Editorial: Nice — but expensive — idea
Published 12:00 am Sunday, June 29, 2014
Bend Mayor Jim Clinton thinks it would be dandy if Bend-La Pine Schools could put new schools within walking distance of those who use them. We agree. But …
Clinton’s idea is likely to prove unworkable, if for no other reason than it would drive the cost of new schools to unacceptable levels.
Schools require big spaces. The Bend-La Pine district recently purchased 11 acres for its newest elementary school at a cost of $208,000 per acre. It paid far less per acre — between $100,000 and $108,000 — for the 35 acres needed for its new middle school. High schools, meanwhile, can eat up 40 or more acres.
There are solid reasons for the wide range in prices for the district’s two most recent purchases, says Andy High, school board member and vice president of government affairs for the Central Oregon Builders Association.

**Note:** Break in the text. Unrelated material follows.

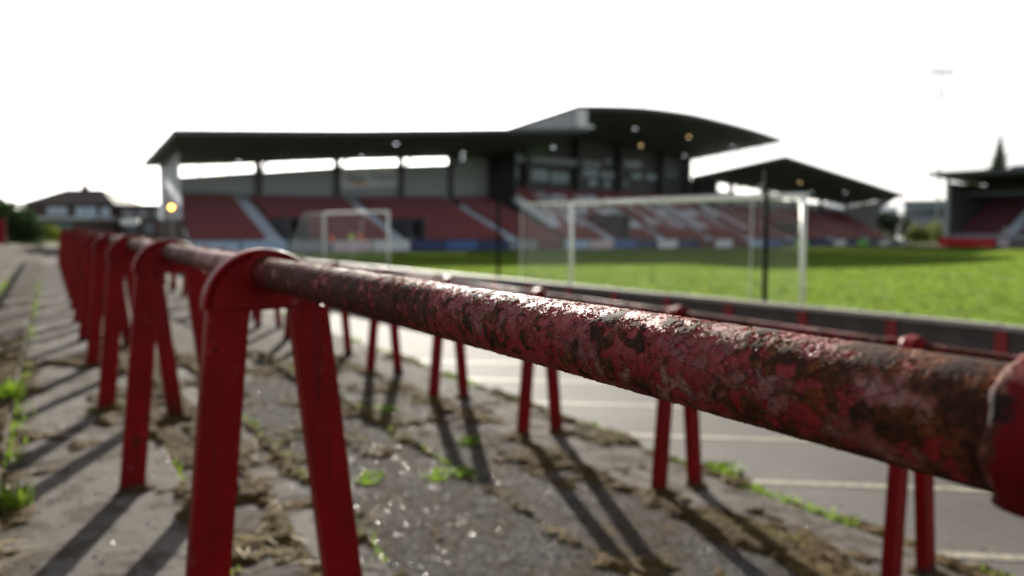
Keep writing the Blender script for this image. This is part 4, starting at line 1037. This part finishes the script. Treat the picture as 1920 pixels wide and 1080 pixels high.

Location was one factor. The elementary school is going up south of Reed Market Road inside the city’s urban growth boundary. Land outside that boundary, as the middle school property is, is less expensive, High says.
Too, the district will not be required to add roads or bring utilities to the elementary school site, as it must for the middle school. That will drive the final per-acre cost of the middle school property higher than it seems at first glance.
Land prices are not the only consideration, either. Smaller schools could get by on less, but it would take more nonteaching staff to run them adequately. Two schools with 300 students each would require two principals and two sets of support staff. And while the district might save some money on busing, the state already covers most of that cost.
It would be nice if most kids in Bend could walk to school, but that hasn’t been a reality since at least 1980, when Buckingham Elementary opened its doors well away from the city’s population center. Meanwhile, Bend-La Pine Schools officials do work to balance distance and costs. It’s difficult to see how they could reasonably be expected to do more than that and argue they’re making the best use of taxpayer dollars at the same time.